Anayasa Mahkemesi’nden bu konuda tedbir istedik, bireysel başvuruyla. Altıncı gün doldu; yaşam hakkı ihlali tehlikesi barındıran bir tedbir için altı gün çok uzun bir süredir. 24 bilemediniz 48 saat içerisinde bu gibi tedbirler görüşülmelidir.
Altı gün bekledikten sonra daha fazla beklemeyi anlamlı bulmadığımız için AİHM de yönde tedbir talepli bir başvuruda bulunduk. AİHM’nin en geç bir sonraki gün bu tedbir talebi konusunda karar vereceğine inanıyoruz.
“Adalet bir an önce sağlanmalı”
Diyarbakır Barosu Başkanı Ahmet Özmen, son bir yıldır Türkiye’nin hemen her ilinde temel hak ve özgürlüklerin kısıtlandığını dile getirdi.

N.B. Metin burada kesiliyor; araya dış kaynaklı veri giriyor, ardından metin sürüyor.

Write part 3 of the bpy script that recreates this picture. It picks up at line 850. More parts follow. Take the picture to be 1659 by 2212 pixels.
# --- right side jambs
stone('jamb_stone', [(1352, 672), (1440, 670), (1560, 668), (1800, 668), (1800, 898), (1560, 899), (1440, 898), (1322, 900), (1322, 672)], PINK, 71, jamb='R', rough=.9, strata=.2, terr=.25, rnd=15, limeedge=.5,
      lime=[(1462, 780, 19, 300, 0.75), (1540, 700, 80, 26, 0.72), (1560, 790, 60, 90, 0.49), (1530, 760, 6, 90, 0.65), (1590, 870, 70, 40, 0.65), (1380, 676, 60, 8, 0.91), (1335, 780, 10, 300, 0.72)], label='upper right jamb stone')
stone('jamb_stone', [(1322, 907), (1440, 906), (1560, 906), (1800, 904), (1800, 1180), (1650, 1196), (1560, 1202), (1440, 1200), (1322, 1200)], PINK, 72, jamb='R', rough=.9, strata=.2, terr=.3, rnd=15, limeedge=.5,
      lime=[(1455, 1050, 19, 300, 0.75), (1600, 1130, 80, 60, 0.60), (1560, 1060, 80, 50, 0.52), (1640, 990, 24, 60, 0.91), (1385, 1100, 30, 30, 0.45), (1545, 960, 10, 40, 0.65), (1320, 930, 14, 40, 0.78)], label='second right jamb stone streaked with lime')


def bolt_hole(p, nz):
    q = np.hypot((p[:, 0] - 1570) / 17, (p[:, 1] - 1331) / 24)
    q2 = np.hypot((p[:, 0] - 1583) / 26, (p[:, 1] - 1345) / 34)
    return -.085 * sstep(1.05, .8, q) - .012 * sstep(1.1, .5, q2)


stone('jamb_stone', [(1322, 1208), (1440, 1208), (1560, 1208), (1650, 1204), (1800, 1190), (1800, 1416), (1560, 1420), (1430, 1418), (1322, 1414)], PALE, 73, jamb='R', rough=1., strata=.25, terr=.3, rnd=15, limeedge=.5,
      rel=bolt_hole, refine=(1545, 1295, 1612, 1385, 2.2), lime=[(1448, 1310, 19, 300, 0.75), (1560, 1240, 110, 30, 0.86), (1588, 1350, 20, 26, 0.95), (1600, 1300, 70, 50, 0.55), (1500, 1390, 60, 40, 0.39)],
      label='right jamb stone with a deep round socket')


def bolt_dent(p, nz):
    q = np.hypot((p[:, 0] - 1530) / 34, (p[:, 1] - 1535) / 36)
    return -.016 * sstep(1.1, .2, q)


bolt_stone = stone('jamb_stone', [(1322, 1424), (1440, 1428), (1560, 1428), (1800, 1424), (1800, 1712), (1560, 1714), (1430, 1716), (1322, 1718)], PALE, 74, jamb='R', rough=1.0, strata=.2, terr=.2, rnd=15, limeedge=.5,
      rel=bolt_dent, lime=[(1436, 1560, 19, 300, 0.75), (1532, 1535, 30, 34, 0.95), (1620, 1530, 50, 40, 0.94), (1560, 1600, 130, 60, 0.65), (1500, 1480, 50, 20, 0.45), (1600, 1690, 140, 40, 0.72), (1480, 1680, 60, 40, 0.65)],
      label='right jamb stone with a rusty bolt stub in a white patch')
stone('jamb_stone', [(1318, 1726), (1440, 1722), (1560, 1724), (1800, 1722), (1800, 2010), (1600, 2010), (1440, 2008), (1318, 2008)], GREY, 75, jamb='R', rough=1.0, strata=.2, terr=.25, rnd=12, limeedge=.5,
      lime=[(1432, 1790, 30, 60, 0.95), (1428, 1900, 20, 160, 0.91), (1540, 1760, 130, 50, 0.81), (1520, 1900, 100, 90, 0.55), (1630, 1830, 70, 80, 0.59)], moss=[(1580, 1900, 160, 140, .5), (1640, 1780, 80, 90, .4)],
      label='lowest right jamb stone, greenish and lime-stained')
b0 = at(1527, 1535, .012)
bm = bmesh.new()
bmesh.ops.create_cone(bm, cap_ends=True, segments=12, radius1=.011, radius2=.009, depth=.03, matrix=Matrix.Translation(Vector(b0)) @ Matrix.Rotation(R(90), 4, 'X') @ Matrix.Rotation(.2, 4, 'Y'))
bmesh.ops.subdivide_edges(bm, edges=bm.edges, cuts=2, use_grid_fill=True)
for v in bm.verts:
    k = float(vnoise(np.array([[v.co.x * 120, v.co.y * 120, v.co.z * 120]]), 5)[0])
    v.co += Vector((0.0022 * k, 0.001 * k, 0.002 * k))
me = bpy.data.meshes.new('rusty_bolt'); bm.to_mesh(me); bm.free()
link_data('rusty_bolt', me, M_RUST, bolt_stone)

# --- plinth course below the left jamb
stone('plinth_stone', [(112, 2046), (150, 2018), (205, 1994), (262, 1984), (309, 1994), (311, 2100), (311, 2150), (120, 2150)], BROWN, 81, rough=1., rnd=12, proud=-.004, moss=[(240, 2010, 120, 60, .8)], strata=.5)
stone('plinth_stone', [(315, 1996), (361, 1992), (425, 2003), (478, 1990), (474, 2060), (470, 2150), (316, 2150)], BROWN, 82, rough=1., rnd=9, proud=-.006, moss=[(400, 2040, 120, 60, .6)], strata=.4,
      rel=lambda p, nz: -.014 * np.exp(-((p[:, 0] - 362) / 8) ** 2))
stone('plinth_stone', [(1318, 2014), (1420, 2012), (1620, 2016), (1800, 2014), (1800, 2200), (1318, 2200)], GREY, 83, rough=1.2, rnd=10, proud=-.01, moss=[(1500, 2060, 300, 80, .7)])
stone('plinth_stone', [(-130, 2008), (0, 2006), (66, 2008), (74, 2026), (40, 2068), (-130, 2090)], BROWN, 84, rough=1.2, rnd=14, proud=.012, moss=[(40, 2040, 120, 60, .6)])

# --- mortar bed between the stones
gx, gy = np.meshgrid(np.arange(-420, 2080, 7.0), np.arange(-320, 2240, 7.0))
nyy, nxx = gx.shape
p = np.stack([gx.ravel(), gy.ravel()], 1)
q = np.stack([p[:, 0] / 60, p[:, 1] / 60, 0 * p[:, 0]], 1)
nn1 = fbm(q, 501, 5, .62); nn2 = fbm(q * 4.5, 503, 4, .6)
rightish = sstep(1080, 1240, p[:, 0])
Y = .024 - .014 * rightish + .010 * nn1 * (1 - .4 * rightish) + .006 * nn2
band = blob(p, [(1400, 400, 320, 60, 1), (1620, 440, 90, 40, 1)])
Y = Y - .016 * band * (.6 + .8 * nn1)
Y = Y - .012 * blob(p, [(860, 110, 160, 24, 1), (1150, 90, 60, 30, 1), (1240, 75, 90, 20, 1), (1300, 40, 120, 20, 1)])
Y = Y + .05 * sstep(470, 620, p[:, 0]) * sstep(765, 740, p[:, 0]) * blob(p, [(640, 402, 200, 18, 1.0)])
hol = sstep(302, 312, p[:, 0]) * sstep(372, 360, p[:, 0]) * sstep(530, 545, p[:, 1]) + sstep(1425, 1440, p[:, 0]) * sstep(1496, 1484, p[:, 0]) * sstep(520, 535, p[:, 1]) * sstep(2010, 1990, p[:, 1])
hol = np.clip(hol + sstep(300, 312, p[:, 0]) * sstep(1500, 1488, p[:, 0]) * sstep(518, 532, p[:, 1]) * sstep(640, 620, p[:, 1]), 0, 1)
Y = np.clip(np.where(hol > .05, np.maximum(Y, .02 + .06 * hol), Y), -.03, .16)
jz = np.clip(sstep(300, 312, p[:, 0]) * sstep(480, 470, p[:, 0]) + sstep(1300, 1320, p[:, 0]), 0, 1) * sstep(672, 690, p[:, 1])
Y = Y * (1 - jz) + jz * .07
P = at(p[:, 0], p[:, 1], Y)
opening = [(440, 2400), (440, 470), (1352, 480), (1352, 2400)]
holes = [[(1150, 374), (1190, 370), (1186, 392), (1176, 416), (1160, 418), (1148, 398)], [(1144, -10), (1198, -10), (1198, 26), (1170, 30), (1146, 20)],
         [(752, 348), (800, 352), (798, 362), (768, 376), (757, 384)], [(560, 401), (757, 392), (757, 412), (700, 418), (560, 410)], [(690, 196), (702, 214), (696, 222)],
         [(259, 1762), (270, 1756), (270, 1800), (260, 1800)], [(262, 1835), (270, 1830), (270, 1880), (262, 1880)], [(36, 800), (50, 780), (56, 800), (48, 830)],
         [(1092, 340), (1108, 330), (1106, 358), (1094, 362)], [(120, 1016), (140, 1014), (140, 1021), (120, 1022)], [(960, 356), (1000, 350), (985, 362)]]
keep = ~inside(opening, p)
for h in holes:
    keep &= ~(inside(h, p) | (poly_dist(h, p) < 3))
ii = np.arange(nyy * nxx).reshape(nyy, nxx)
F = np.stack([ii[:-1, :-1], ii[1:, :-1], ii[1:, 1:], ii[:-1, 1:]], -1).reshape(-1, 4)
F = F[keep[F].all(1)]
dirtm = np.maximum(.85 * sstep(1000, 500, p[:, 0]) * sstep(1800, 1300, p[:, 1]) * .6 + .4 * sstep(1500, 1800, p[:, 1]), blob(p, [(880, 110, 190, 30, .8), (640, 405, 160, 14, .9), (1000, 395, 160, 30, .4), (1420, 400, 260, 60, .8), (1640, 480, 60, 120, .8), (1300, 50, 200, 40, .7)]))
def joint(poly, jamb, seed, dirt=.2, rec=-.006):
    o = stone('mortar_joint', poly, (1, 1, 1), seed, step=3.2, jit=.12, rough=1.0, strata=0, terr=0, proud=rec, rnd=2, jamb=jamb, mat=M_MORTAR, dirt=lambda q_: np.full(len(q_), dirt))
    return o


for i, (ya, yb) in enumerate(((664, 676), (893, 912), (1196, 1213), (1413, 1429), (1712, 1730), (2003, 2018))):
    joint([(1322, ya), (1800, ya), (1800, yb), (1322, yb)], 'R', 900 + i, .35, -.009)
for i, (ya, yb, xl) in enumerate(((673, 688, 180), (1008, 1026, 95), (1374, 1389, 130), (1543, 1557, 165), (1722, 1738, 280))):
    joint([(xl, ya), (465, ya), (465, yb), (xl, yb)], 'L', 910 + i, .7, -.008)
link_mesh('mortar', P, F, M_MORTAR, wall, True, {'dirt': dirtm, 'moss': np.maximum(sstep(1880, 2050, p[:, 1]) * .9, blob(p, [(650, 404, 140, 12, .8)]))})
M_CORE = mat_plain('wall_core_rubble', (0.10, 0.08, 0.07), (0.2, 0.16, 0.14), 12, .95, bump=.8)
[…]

Dersim’de hava saldırısı sırasında öldürülen oğlu Murat Gün’ün mezarı için açlık grevi yapan ve oğlunun kemiklerini alan Kemal Gün’ü hatırlatan Özmen, o zaman da yetkililerle görüştüklerini belirtti.
Özakça ile görüşen Van Barosu Başkanı Murat Timur, Özakça’nın tek talebinin adalet olduğunu ve bu talebin bir an önce sağlanması gerektiğini söyledi.
“Bir insan ölmesin demek suç mudur?”
KHK’ler ile pek çok kişinin savunmaları alınmadan işlerinden edildiğini belirten Antalya Barosu Başkanı Polat Balkan, bu hak ihlallerinin Gülmen ve Özakça ile simgeleştiğini belirterek, “Geri dönülmez noktaya gelmeden önce işlerine iade edilmelerini istiyoruz” dedi.
Sakarya Barosu Başkanı Zafer Kazan ise, Gülmen ve Özakça’nın adalet istediğini ifade ederek, Soylu’nun açıklamalarına “Bir insan ölmesin demek suç mudur? Biz hukukçuyuz. Hukukçu suç ister mi” diyerek tepki gösterdi. Kazan, FETÖ’nün yöntemleriyle hukuksuzluk yaparak hukuka ulaşılamayacağını ifade etti.